Naturalmente in questo caso il paese punterebbe a ottenere il miglior accordo possibile e per farlo utilizzerebbe le clausole CAC. Tuttavia, dal momento che i bond sono stati emessi in due legislazioni diverse tra loro, e quella britannica sara’ meno magnanima nei confronti della Grecia, se un giudice inglese dovesse interpretare la legge come il suo collega newyorchese Griesa, allora Atene potrebbe finire veramente nei guai.

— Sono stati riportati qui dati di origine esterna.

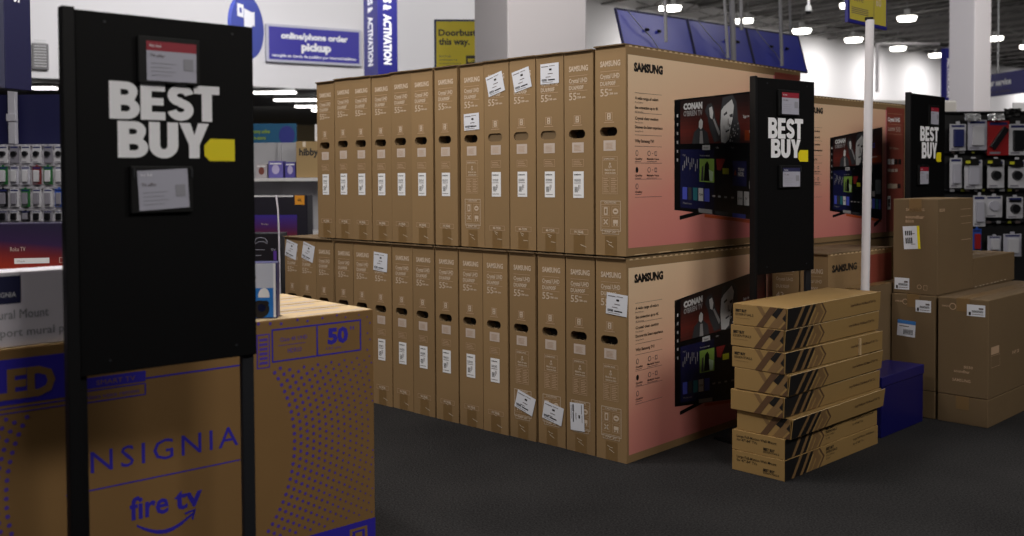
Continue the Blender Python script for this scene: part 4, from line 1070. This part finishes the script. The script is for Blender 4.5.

Insomma, il destino di Grecia e Argentina e’ nelle mani dei giudici. Ieri a mercati chiusi la corte di appello Usa ha bloccato l’ordinanza del giudice Griesa che voleva che il paese sudamericano rimborsasse tutti i creditori, previa esclusione monetaria. Buenos Aires non dovra’ piu’ ripagare 1,33 miliardi al gestore di fondi hedge Singer.

Sulle speranze che venga dunque scongiurato un default tecnico, i contratti warrant sul Pil argentino (ovvero contratti legati alla crescita economica) sono balzati al massimo dell’anno, con un rialzo del 20% (+1,88 centesimi), a 11,40. In forte rialzo anche i prezzi dei bond sul mercato secondario.

Buenos Aires deve dire grazie a un gruppo di obbligazionisti ‘innocenti’ che ha cercato di ottenere che fosse reinstaurato lo status quo, per “garantire che i pagamenti sugli interessi ai creditori continuassero, senza dover aspettare l’esito del ricorso legale”, ha riferito al Financial Times il legale del gruppo di fondi hedge David Boies. La sentenza di Griesa non tiene conto infatti dei diritti degli “obbligazionisti innocenti”.

La vicenda si e’ trasformata percio’ in una guerra aperta tra fondi hedge. Da una parte Elliott e Aurelius (i creditori che oppongono resistenza) dall’altra Brevan Howard e Gramercy (quelli che hanno accettato offerte di scambio). In altre parole l’Argentina ora puo’ contare sull’appoggio di un maxi fondo hedge, quello di Brevan Howard, che fara’ di tutto per evitare un nuovo crack del debito, anche se questo vorra’ dire contrastare non Paul Singer, bensi’ il giudice Griesa in persona.

* Il mito vuole che Sisifo venne condannato dagli dei a portare un macigno sulle spalle fino alla sommita’ di un pendio, per farlo poi scivolare giu’ e ripetere l’operazione all’infinito.